David, Thank you, I've been successful in setting up basic SQL methods, data input forms and query forms, the problem Ive been having is in trying to break each table record (one row in a table, say) out into a separate DTML document.. with fields in the record forming the parts of the document.. (I'm making a web heirarchy of events which each have to have their own page with various kinds of constantly changing information about the event on them.. These pages have to live at relatively stable URLs.. (of course, it doesnt matter if they are physical documents to a search engine..) So far what Ive seen in the ZSQL Methods guide are lots of hints on how to use SQL methods to build tables from my data, and how to build interfaces to use a given SQL query to filter those tables by content.. Which is great if you want lots of lists.. What I want to build are lists *and their linked documents* the records' fields flowing into the meta tags and body text of many individual objects.
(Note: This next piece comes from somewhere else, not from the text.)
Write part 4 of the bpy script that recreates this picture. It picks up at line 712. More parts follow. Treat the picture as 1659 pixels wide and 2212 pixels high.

When a record is deleted from the source SQL table, I want to be able to have that deletion propagate to the child document.. Is a valid approach to iterate through all of the rows of the table, taking one field of the individual record and using that to deliniate the "ID" of the generated document, then writing the others out as HTML through dtml-var tags? I know this seems like a stupid question, but it seems as if this is such a common need that I cant help but feel that one of the available products would address it. If one doesnt exist then yes, I'll have to figure it out myself.. I've seen similar things done in some Zope products.. so I know it can be done... What I was hoping for is for some suggestions on the best way to go about it that didnt require me figuring it out from scratch.... Thank you "R. David Murray" wrote:
On Wed, 23 Aug 2000, Chris Beaumont wrote:
I need to take rows in an SQL database table, and create one or several nested folders of web pages out of them..
I'd suggest checking out the ZSQL Methods manual, and then asking any questions that you still have (and there probably will be some!)